* _EXERCISE REQUIREMENTS_:
For each line in the data below that holds "Write", return a copy.

* _DATA SUPPLIED_:
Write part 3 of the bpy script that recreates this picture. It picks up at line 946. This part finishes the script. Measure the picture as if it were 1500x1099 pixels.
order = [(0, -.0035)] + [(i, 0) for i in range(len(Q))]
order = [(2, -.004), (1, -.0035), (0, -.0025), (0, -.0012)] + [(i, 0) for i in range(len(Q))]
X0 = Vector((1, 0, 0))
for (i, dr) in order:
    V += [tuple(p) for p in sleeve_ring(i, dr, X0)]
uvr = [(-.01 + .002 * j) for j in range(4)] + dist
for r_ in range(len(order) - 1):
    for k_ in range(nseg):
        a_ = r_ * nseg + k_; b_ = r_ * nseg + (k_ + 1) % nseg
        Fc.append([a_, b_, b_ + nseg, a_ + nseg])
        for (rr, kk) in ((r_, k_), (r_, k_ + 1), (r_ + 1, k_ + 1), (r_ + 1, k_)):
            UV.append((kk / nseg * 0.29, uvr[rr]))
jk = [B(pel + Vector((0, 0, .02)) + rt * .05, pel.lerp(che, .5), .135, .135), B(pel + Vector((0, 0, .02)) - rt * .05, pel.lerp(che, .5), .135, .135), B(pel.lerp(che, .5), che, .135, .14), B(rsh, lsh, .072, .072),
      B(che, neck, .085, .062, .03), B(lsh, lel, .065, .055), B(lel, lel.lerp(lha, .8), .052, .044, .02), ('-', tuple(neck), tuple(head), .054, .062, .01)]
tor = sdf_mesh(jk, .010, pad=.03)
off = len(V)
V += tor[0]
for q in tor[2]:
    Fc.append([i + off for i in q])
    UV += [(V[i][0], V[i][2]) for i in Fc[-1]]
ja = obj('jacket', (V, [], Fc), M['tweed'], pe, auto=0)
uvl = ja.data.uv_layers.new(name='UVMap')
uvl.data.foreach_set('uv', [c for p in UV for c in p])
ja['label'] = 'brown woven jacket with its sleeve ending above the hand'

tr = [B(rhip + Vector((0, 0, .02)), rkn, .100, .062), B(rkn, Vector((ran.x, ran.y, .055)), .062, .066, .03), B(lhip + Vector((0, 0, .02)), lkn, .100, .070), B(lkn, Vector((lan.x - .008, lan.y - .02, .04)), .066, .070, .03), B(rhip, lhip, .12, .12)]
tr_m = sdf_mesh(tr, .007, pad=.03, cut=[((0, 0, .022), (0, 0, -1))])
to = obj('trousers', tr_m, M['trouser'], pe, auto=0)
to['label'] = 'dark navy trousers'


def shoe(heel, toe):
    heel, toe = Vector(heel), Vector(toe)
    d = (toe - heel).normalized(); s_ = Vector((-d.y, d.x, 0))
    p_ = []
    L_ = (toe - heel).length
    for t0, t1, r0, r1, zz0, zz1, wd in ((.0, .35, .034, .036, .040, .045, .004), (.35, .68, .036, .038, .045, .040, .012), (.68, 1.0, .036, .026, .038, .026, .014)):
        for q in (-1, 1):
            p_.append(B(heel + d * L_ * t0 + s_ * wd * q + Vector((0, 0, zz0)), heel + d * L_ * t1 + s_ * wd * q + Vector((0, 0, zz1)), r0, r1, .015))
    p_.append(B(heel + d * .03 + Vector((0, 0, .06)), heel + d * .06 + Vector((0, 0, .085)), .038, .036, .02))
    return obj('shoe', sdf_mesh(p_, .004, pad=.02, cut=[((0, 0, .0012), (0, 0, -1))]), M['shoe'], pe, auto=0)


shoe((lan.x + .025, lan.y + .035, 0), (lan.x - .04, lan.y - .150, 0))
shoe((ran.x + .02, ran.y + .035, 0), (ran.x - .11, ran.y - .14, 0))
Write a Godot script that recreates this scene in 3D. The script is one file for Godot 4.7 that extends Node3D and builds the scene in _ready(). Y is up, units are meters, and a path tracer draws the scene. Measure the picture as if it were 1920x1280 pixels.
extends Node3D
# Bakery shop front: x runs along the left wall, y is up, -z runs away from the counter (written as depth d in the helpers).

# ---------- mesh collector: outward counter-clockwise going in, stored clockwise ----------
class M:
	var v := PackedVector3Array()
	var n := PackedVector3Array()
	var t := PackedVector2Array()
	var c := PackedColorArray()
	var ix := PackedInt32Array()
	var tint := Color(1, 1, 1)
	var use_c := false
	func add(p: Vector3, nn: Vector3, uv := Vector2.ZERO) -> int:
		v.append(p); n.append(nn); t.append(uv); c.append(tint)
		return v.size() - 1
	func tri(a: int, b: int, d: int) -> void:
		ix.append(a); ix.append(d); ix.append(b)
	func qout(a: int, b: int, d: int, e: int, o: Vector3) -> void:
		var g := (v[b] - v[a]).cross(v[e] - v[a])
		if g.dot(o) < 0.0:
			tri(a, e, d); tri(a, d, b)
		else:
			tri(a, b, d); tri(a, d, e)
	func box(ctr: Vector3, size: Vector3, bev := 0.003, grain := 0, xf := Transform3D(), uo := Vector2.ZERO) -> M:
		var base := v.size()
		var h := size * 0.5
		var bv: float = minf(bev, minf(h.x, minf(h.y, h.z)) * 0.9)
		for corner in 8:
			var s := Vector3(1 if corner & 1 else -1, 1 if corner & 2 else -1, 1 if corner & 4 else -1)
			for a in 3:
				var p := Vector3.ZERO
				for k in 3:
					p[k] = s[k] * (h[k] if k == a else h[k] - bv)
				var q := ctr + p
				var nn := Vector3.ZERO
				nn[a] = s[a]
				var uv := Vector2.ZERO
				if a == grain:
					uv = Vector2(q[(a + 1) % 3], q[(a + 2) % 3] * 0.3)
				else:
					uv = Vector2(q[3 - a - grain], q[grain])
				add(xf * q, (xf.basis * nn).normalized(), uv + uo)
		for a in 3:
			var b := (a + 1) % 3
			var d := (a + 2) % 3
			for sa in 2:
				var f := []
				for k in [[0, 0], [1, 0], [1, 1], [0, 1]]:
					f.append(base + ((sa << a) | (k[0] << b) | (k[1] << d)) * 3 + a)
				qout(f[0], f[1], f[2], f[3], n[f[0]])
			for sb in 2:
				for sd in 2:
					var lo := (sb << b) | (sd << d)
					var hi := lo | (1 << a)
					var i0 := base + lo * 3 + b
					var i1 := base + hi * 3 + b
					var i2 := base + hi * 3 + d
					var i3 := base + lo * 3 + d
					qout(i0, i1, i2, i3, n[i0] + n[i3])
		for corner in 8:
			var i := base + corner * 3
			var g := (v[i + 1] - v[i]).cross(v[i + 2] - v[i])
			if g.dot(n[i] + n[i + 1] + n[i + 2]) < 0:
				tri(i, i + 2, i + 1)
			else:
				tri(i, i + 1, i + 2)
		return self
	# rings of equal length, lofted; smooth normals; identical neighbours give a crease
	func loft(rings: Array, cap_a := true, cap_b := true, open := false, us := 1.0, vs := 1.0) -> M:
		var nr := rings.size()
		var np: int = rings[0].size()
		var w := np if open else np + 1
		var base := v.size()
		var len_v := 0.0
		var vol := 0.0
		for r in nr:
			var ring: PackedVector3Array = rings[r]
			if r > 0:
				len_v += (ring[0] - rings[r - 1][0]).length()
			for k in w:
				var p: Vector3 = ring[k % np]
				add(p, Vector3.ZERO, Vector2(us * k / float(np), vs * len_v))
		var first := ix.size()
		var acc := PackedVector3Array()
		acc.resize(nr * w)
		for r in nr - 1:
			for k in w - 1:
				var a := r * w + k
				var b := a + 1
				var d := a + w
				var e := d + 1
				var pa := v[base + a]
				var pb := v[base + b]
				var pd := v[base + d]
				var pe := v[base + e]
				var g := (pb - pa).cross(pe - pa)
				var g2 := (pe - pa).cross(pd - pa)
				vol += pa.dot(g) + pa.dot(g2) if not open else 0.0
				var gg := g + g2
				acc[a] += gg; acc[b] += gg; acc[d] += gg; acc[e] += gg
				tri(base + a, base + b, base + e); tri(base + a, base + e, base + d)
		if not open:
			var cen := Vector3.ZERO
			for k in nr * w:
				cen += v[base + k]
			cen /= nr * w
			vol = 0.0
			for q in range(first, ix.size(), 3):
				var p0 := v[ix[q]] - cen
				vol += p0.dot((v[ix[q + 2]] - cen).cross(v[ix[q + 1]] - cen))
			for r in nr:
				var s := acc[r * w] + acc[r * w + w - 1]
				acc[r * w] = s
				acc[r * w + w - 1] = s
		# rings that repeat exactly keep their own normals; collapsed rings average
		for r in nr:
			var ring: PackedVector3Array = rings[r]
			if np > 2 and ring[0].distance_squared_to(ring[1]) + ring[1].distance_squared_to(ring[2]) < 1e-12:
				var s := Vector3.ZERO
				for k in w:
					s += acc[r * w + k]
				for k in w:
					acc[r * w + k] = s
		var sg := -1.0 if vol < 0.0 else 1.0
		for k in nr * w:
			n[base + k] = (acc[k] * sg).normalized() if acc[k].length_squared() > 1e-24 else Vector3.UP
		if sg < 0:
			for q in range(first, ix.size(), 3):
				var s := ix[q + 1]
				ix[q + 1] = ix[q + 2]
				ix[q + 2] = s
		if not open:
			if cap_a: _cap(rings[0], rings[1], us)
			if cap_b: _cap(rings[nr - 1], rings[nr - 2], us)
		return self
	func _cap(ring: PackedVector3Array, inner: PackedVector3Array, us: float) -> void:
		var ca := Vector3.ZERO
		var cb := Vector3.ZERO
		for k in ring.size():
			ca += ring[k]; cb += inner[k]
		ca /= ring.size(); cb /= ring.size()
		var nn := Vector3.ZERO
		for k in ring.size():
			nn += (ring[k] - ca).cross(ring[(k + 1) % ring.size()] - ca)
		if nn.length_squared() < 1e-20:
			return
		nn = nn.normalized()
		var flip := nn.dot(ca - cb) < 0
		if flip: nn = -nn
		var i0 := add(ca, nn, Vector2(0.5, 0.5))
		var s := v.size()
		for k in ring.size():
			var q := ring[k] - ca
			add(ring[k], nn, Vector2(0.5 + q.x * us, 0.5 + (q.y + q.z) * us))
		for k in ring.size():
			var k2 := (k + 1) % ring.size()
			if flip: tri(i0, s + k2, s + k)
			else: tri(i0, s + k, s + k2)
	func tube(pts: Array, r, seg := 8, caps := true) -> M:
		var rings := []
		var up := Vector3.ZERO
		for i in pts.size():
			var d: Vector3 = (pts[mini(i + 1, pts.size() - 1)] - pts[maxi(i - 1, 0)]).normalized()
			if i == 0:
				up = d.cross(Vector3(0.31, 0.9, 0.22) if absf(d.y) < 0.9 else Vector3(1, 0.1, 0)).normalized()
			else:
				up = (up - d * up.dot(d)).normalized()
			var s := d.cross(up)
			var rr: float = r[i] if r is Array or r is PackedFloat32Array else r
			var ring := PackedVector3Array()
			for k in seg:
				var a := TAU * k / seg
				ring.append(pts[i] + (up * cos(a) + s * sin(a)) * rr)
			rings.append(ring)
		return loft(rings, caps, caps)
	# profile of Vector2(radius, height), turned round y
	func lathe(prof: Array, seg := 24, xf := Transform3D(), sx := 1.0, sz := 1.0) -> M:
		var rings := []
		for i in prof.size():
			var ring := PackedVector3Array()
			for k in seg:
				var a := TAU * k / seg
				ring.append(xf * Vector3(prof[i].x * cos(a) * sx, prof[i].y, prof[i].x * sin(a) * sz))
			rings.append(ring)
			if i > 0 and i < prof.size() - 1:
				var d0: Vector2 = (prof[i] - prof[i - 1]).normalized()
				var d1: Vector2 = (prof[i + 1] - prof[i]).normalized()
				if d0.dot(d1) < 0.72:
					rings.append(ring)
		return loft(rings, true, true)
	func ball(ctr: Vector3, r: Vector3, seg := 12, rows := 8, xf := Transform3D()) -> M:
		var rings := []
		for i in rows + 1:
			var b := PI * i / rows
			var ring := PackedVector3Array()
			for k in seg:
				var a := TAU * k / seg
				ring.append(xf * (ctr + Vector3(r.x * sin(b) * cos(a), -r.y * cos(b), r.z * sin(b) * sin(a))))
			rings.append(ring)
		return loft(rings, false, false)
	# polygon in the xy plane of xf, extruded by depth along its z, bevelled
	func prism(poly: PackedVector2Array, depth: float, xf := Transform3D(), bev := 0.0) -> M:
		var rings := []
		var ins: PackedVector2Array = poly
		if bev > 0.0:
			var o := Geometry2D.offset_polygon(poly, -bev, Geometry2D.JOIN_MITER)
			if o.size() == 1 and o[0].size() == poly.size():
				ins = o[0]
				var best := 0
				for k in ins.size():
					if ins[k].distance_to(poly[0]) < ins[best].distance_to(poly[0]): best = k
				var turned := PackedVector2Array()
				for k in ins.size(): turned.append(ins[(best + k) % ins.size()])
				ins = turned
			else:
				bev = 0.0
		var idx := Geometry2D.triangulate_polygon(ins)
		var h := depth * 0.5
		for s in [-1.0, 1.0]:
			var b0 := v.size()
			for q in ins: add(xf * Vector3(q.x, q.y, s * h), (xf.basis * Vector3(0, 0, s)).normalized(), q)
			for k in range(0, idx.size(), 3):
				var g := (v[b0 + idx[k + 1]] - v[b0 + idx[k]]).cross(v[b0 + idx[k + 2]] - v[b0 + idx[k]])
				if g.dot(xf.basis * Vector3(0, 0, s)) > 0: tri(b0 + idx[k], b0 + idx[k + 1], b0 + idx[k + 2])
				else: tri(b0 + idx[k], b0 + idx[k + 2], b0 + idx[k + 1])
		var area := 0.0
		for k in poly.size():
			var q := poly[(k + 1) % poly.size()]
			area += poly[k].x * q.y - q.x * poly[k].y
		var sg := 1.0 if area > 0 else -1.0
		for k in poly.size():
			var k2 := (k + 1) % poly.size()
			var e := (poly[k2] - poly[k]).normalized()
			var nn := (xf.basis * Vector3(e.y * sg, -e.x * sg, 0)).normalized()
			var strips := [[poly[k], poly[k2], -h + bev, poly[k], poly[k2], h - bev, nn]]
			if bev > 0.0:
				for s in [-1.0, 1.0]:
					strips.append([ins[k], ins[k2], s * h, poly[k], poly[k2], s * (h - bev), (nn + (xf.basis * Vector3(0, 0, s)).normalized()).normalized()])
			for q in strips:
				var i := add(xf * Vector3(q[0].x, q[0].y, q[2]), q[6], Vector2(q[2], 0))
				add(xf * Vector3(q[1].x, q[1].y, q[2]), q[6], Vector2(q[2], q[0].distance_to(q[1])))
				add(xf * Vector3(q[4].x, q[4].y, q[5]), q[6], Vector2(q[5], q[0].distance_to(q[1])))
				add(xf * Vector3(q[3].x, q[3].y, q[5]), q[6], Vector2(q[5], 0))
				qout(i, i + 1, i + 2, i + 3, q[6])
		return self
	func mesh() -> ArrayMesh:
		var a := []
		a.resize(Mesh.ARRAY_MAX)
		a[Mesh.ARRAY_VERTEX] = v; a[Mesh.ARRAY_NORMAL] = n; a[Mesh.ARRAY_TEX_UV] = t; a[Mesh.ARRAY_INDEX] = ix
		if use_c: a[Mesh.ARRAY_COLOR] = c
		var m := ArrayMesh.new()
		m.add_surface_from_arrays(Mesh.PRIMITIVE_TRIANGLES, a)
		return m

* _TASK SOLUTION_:
Write part 3 of the bpy script that recreates this picture. It picks up at line 946. This part finishes the script. Measure the picture as if it were 1500x1099 pixels.
Write a Godot script that recreates this scene in 3D. The script is one file for Godot 4.7 that extends Node3D and builds the scene in _ready(). Y is up, units are meters, and a path tracer draws the scene. Measure the picture as if it were 1920x1280 pixels.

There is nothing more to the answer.